Sur scène, le projet musical d’Antonio Lizana – qui a pas mal évolué après deux ou trois année de pratique – implique chaque musicien. Dans ces climats expressionnistes, la batterie intervient tel un variateur de lumières : intensité, nature des reliefs. Le  « baile », la danse, élément qui pourrait paraître exogène pour qui se l’imiterait à un contexte strictement musical, y tient un rôle structurant.  Dans le ballet dessiné empreint d’une gestuelle androgyne dessiné par El Mawi cohabitent furia et élégance. Tous ces éléments réunis portent la marque du poinçon d’une culture arabo-andalouse, et par répercussion gitane, via les canons du flamenco. Du visuel donc, des formes, des couleurs.
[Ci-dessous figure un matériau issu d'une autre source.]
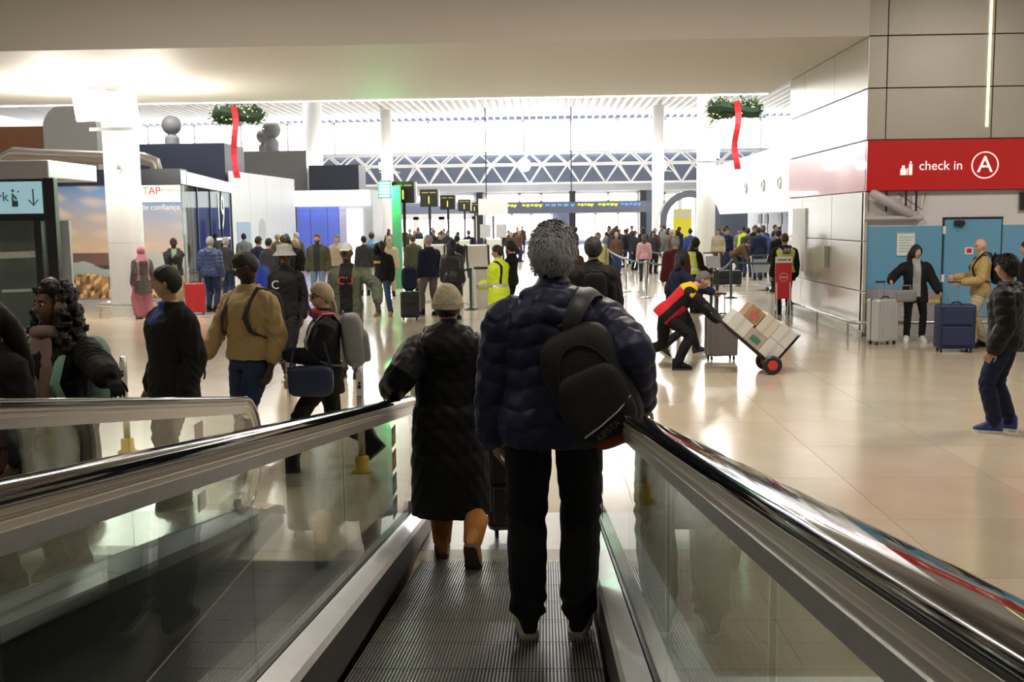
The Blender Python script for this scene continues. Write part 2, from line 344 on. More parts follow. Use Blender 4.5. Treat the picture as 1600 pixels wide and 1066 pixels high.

Au delà pourtant se projettent également les contours d’un paysage musical original, inédit, pluriel, tracé en fondu enchaîné dans le flux sonore. On pourra trouver nombre de portes d’entrée à cette musique. Soledad offre un bain flamenco lorsque le « baile » et le sax s’interpellent sur fond de palmas (battements de mains) en rituel de douleur et de doute, tandis que les mots, les sons et le mouvement  révèlent ensemble une même histoire de vie. Alors sous les traits acérés de l’alto  paraît souffler comme un vent mauvais de blues. Le concert se termine sur le morceau qui ouvre l’album. Un tango, autre genre typique du flamenco. Antonio Lizana, arc bouté, s’y donne à plein, sans retenue aucune. Le public palois exulte. C’est sûr : le sax est bel et bien SON instrument. Et le jazz, l’épreuve de l’impro reste son défi majeur.
Antonio Lizana (saxophone alto, chant), David Sancho (piano, claviers, chant), Arin Keshishi (basse), Shayan Fathi (batterie), El Mawi (danse, palmas, chant).